Desakan tersebut diutarakan oleh pengacara pelawan, Stefen Alves Tes Mau, S.H, M. Kn kepada wartawan di Jakarta, Rabu (22/10/2025).
“Saya desak Ketua PN Atambua ganti majelis hakim itu. Hemat saya, majelis hakim tersebut tidak independen dan profesional,” tegasnya.
Menurut pria yang akrab disapa Stefen itu, pihaknya sudah melaporkan majelis hakim itu kepada Badan Pengawas (Bawas) Mahkamah Agung (MA).
Laporan Stefen tersebut bukan tanpa dasar. Persoalan tersebut berawal dari akses informasi di e-court sejak tanggal 15 Oktober 2025.
Saat itu kata Stefen, pihaknya mengakses eksepsi terlawan yang sudah diupload dan yang sudah diverifikasi oleh Majelis hakim.
“Dokumen eksepsi valid. Namun tidak ada catatan apapun dari terlawan dan majelis hakim itu sendiri. Kemudian eksepsi tersebut bisa diakses dan didownload oleh pelawan. Jadwal replik pun dijadwalkan pada 22 Oktober 2025,” katanya.
Namun muncul persoalan kata Stefen ketika pihaknya sebagai pelawan hendak mengupload replik pada Rabu (22/10/2025). Namun pihaknya melihat adanya keanehan dalam e-court itu. Sebab tidak ada kolom replik bagi perlawan untuk mengajukan replik.
“Malah kolom itu muncul eksepsi kedua dari terlawan dan ditemukan fakta bahwa sudah diverifikasi oleh majelis hakim pada tanggal 20 Oktober pada e-court itu,” tegasnya.

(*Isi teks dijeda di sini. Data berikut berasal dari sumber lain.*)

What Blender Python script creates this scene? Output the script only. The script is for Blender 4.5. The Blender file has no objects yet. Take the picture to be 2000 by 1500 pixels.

Dikatakan Stefen, pihaknya mengajukan keberatan atas eksepsi kedua yang telah diverifikasi oleh Majelis hakim itu. Dan, pihaknya mendapat jawaban bahwa eksepsi terlawan yang diajukan pada tanggal 15 Oktober tidak valid dan dijadwalkan kembali pada tanggal 22 Oktober untuk mengajukan kembali eksepsi atau jawaban.

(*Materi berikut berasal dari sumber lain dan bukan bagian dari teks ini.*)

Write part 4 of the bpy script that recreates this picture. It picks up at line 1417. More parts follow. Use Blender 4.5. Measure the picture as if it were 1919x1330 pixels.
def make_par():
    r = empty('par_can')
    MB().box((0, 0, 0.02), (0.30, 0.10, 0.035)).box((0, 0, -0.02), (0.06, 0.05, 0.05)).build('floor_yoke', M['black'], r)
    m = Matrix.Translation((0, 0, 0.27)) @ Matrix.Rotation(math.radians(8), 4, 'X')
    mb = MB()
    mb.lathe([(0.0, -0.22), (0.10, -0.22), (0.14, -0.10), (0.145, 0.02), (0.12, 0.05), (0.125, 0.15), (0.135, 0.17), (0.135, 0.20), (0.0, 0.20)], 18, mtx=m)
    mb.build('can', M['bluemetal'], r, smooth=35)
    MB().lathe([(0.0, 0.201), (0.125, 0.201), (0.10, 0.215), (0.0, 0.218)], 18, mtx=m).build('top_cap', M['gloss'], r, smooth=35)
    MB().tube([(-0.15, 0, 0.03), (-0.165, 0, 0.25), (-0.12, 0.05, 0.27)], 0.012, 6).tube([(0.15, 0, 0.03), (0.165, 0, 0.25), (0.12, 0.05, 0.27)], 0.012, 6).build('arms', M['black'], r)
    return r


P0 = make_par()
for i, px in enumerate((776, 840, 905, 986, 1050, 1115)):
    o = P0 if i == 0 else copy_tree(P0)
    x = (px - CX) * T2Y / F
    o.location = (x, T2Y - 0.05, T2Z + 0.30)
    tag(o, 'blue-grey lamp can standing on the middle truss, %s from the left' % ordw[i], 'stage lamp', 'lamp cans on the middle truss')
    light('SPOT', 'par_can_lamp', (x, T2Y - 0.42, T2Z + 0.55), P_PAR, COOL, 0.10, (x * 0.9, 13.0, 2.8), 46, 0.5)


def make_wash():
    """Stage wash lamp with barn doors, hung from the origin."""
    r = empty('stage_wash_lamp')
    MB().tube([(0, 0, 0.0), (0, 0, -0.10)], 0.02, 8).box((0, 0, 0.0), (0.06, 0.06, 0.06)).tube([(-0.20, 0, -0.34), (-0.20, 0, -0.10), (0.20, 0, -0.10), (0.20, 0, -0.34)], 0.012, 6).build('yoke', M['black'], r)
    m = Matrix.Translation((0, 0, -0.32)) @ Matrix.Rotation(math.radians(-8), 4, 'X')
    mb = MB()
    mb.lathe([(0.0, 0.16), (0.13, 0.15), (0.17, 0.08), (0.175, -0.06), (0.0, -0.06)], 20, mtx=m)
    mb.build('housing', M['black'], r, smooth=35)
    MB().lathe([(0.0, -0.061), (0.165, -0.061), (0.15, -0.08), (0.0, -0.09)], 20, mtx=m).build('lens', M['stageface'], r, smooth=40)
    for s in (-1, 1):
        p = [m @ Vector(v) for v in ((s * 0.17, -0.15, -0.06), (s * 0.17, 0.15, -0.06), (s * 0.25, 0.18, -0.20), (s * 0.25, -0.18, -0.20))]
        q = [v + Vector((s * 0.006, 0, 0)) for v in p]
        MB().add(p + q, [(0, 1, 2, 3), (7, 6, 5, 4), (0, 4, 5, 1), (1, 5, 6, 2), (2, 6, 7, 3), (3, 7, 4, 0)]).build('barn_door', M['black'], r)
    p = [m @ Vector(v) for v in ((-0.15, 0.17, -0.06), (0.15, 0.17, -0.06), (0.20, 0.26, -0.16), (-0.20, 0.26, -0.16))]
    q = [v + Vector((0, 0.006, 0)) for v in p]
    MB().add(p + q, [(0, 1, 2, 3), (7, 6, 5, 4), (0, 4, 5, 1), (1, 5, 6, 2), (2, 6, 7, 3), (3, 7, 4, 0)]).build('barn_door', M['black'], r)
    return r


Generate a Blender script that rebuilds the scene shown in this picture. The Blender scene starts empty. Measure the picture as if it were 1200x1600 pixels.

Sejatinya kata Stefen, pihak majelis hakim memberi catatan untuk terlawan dan pelawan bahwa dokumen yang diupload pada tanggal 15 tidak valid dan ditunda ke tanggal 22 Oktober. “Namun informasi itu diketahui setelah pelawan mengajukan keberatan bahwa dokumen pertama tidak valid,” tegasnya.

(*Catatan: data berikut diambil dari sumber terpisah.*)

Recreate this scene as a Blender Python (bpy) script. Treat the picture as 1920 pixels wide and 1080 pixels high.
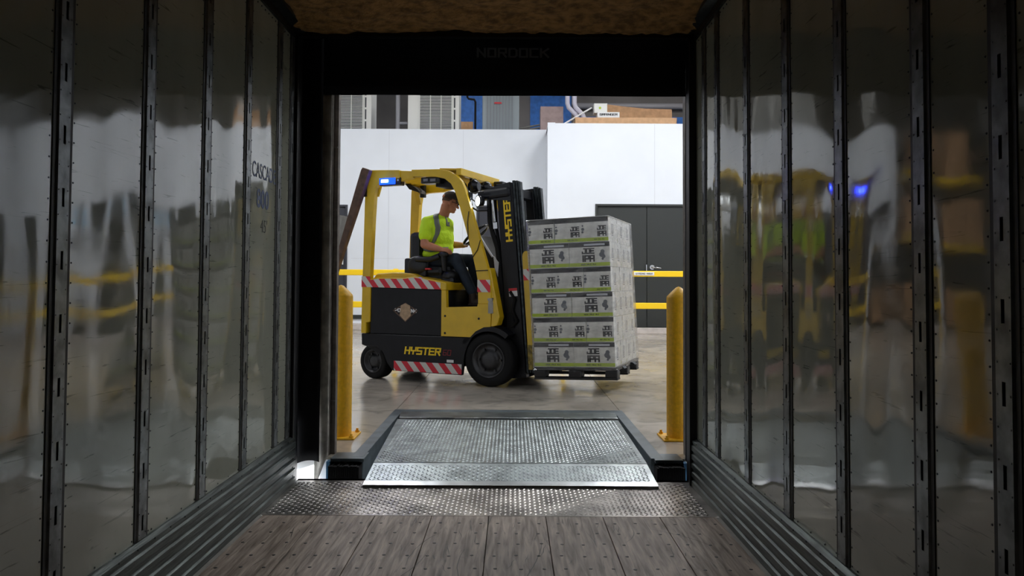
import bpy, bmesh, math, random
from mathutils import Vector, Matrix
random.seed(7)
R = math.radians
S = bpy.context.scene
for o in list(bpy.data.objects): bpy.data.objects.remove(o)
COL = S.collection

# ------------------------------------------------------------------ camera
F_PX, PITCH, ROLL, CAM_Z = 1420.0, R(1.8), R(0.3), 1.235
cam = bpy.data.cameras.new('camera'); camo = bpy.data.objects.new('camera', cam); COL.objects.link(camo)
cam.sensor_width = 36; cam.lens = 36 * F_PX / 1920; cam.clip_start = .05
camo.matrix_world = (Matrix.Translation((0, 0, CAM_Z)) @ Matrix.Rotation(math.pi/2 + PITCH, 4, 'X') @ Matrix.Rotation(ROLL, 4, 'Z'))
cam.shift_y = -(540 - (530 - F_PX * math.tan(PITCH))) / 1920
S.camera = camo
# ------------------------------------------------------------------ world, exposure, warehouse lamps
S.view_settings.view_transform = 'Standard'; S.view_settings.look = 'None'
S.view_settings.gamma = 1; S.view_settings.use_curve_mapping = False
S.view_settings.exposure = 0.0
W = bpy.data.worlds.new('sky'); S.world = W; W.use_nodes = True
W.node_tree.nodes['Background'].inputs[0].default_value = (.86, .93, 1, 1)
W.node_tree.nodes['Background'].inputs[1].default_value = 7.0
sun = bpy.data.lights.new('sun', 'SUN'); sun.energy = 28; sun.angle = R(2); suno = bpy.data.objects.new('sun', sun); COL.objects.link(suno)
suno.rotation_euler = Vector((1, .75, -.13)).to_track_quat('-Z', 'Y').to_euler()

def area_light(name, loc, rot, sx, sy, power, color=(1, 1, 1), spread=180):
    l = bpy.data.lights.new(name, 'AREA'); l.shape = 'RECTANGLE'; l.size = sx; l.size_y = sy
    l.energy = power; l.color = color; l.spread = R(spread)
    o = bpy.data.objects.new(name, l); COL.objects.link(o); o.location = loc; o.rotation_euler = rot
    return o
LAMP_SPOTS = [(-7.5, 13.4, 215), (-2.5, 13.4, 215), (2.5, 13.4, 212), (7.5, 13.4, 215),
              (-5.0, 9.8, 70), (0.6, 11.0, 80), (6.2, 10.4, 320), (3.8, 7.0, 70), (-4.5, 6.4, 14)]
for lx, ly, lp in LAMP_SPOTS:
    area_light('warehouse_lamp_light', (lx, ly, 7.3), (0, 0, 0), 1.2, .5, lp, (.97, .98, 1.0))
area_light('roof_lamp_light', (-1, 19.9, 7.6), (0, 0, 0), 1.2, .5, 60, (.95, .97, 1))
area_light('roof_lamp_light', (4, 19.6, 7.6), (0, 0, 0), 1.2, .5, 70, (1, .95, .9))

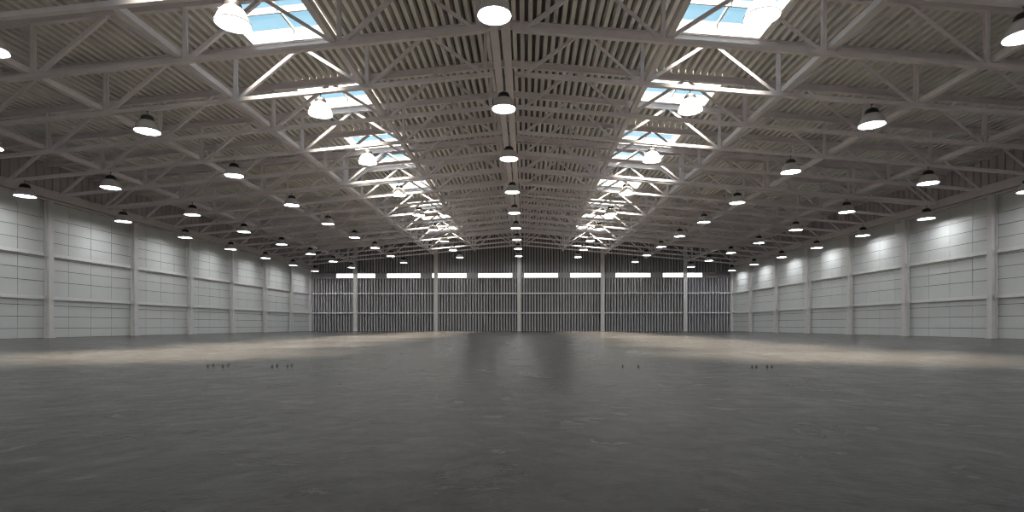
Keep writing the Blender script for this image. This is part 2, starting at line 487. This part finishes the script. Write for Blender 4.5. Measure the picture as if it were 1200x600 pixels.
# ------------------------------------------------------------------ light
SUN_E = 120.0
sd = bpy.data.lights.new('sun', 'SUN'); sd.energy = SUN_E; sd.angle = math.radians(34); sd.color = (1.0,.875,.72)
so = bpy.data.objects.new('sun', sd); col.objects.link(so)
so.rotation_euler = (math.radians(3), 0, 0)
so.location = (0, 10, 30)
w = bpy.data.worlds.new('sky'); sc.world = w; w.use_nodes = True
bg = w.node_tree.nodes['Background']
bg.inputs['Strength'].default_value = 1.0
nt = w.node_tree
tc = nt.nodes.new('ShaderNodeTexCoord'); sp = nt.nodes.new('ShaderNodeSeparateXYZ'); rp = nt.nodes.new('ShaderNodeValToRGB')
e = rp.color_ramp.elements
e[0].position = 0.0; e[0].color = (.30,.285,.27,1)
e[1].position = .01; e[1].color = (1.5,1.42,1.34,1)
for p, c in ((.13, (1.3,1.3,1.28)), (.25, (.70,.86,.97)), (.38, (.36,.70,.94)), (1.0, (.32,.66,.93))):
    k = e.new(p); k.color = (*c, 1)
nt.links.new(tc.outputs['Generated'], sp.inputs[0]); nt.links.new(sp.outputs['Z'], rp.inputs['Fac'])
r2 = nt.nodes.new('ShaderNodeValToRGB'); e = r2.color_ramp.elements     # clear side of the sky
e[0].position = 0.0; e[0].color = (.30,.285,.27,1)
e[1].position = .01; e[1].color = (.70,1.20,2.1,1)
for p, c in ((.24, (.72,1.20,2.0)), (.34, (.42,.76,.98)), (1.0, (.32,.66,.93))):
    k = e.new(p); k.color = (*c, 1)
nt.links.new(sp.outputs['Z'], r2.inputs['Fac'])
mr = nt.nodes.new('ShaderNodeMapRange'); mr.inputs['From Min'].default_value = -.1; mr.inputs['From Max'].default_value = .3
nt.links.new(sp.outputs['Y'], mr.inputs['Value'])
mx = nt.nodes.new('ShaderNodeMix'); mx.data_type = 'RGBA'
nt.links.new(mr.outputs['Result'], mx.inputs['Factor'])
nt.links.new(rp.outputs['Color'], mx.inputs['A']); nt.links.new(r2.outputs['Color'], mx.inputs['B'])
nt.links.new(mx.outputs['Result'], bg.inputs['Color'])
w.cycles.sampling_method = 'NONE'

# ------------------------------------------------------------------ camera
cd = bpy.data.cameras.new('camera'); cam = bpy.data.objects.new('camera', cd); col.objects.link(cam)
cd.sensor_width = 36; cd.lens = f/1200*36
cam.location = (CAMX, 0, HF); cam.rotation_euler = (math.radians(90), 0, PSI)
cd.shift_x = -(PX-600)/1200; cd.shift_y = (381.38-300)/1200
cd.clip_end = 500
sc.camera = cam

sc.view_settings.view_transform = 'Standard'
sc.view_settings.look = 'None'
sc.view_settings.exposure = 0.0
sc.view_settings.gamma = 1
sc.view_settings.use_curve_mapping = False
sc.cycles.use_denoising = True
sc.cycles.filter_width = 1.15
sc.cycles.use_adaptive_sampling = False
sc.cycles.max_bounces = 8
sc.cycles.diffuse_bounces = 5
sc.cycles.glossy_bounces = 3
sc.cycles.transparent_max_bounces = 8
sc.cycles.sample_clamp_indirect = 4
sc.cycles.use_light_tree = False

Namun kata Stefen, saat bersamaan majelis hakim membalas keberatan pelawan dengan menyatakan bahwa replik pelawan terjadwal pada tanggal 22 Oktober.
“Itu mempersulit pelawan dan tindakan majelis hakim itu tidak memberikan kepastian bagi pelawan untuk mengajukan replik dan waktunya sangat mepet,” bebernya.
“Masa eksepsi/jawaban terlawan tanggal 22 Oktober dan hari yang sama pun pelawan diminta mengajukan replik. Ketika, saat upload replik malah disebut tidak valid. Jadi, mana yang benar? Membingungkan dengan majelis hakim yang memeriksa perkara ini,” tukasnya.
Diketahui, kasus ini merupakan sengketa tanah antara Maria Vilusima Mali selaku pelawan dan Damianus Maximus Mela selaku terlawan. Kasus ini bergulir di PN Atambua sejak 28 Juli 2025.